South Africans are increasingly waking up to frozen bank accounts and sudden SARS deductions, often before they fully understand what has happened or what rights they still have.

However, Nico Theron, founder of Unicus Tax Specialists SA warns that many individuals, employers, small businesses and larger companies do not realise SARS collection action can sometimes be challenged and, in certain circumstances, even reversed.

“The mistake taxpayers make is assuming that because SARS has taken the money, they must have been entitled to do so,” says Theron.

Powerful, but not unlimited

SARS has significant powers to collect outstanding tax debts, which can have a dire effect on salaries, business bank accounts, or funds held by a third party for the taxpayer.

For many taxpayers, the most invasive form of collection is when money is removed from a bank account. By the time the taxpayer becomes aware of the issue, the cashflow damage may already be immediate and severe.

In practical terms, this can include situations where:

• a bank account is debited or frozen through SARS collection action

• an employer is instructed to deduct money from a salary

• external debt collectors demand payment on SARS’ behalf

• collection continues even where the statutory requirements have not been properly met

“SARS is not above the law just because it is collecting tax,” says Nico Theron. “Its collection powers still have limits, and SARS has to act within those limits.”

Stopping collection is only half the issue

Theron adds that the public often misunderstands what happens after SARS has already collected money.
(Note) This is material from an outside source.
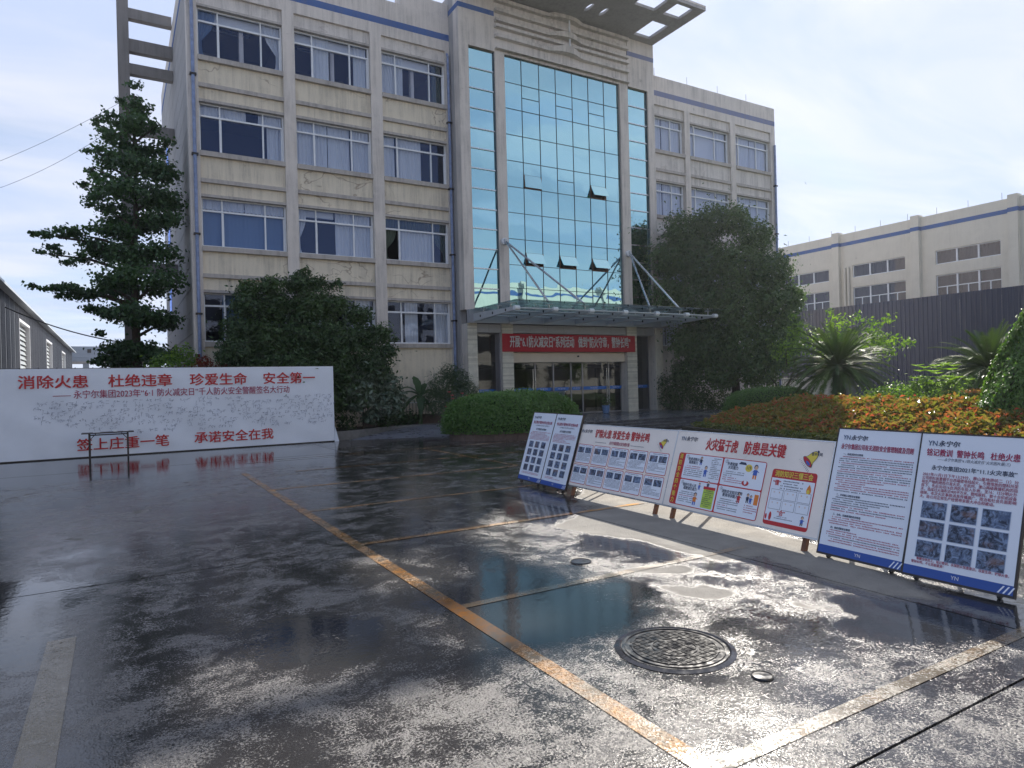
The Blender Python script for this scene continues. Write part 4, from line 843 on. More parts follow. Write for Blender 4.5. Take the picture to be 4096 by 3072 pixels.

“Taxpayers often assume the money is gone and that their only option is a slow complaint or escalation process. While that is sometimes true, it isn’t always the case. If SARS’ collection action is unlawful, the right intervention can stop further action and may even result in SARS paying back money that has already been taken.”

This distinction is important because collection disputes are often not solved through the ordinary objection process. A taxpayer may be able to object to an assessment, but the collection step itself may require a separate and urgent strategy.

“If the problem is unlawful collection action, the taxpayer must respond to that problem directly,” says Theron. “The wrong procedure can waste days that the taxpayer simply does not have.”

Speed is importnat when cashflow is on the line

While SARS escalation channels and complaints may have their place, they are often too slow where salaries, payroll, suppliers, debit orders or business operations are already under pressure.

In the right case, a properly framed legal intervention can produce a much faster result. With the help of competent tax professionals, unlawful SARS collection action can be stopped and millions of rand can potentially be released or recovered.

“If SARS has acted outside the law, the aim is simple: stop the collection, reverse the damage and recover the money. We’ve seen matters change within days once the legal issue is identified and raised properly,” Theron notes.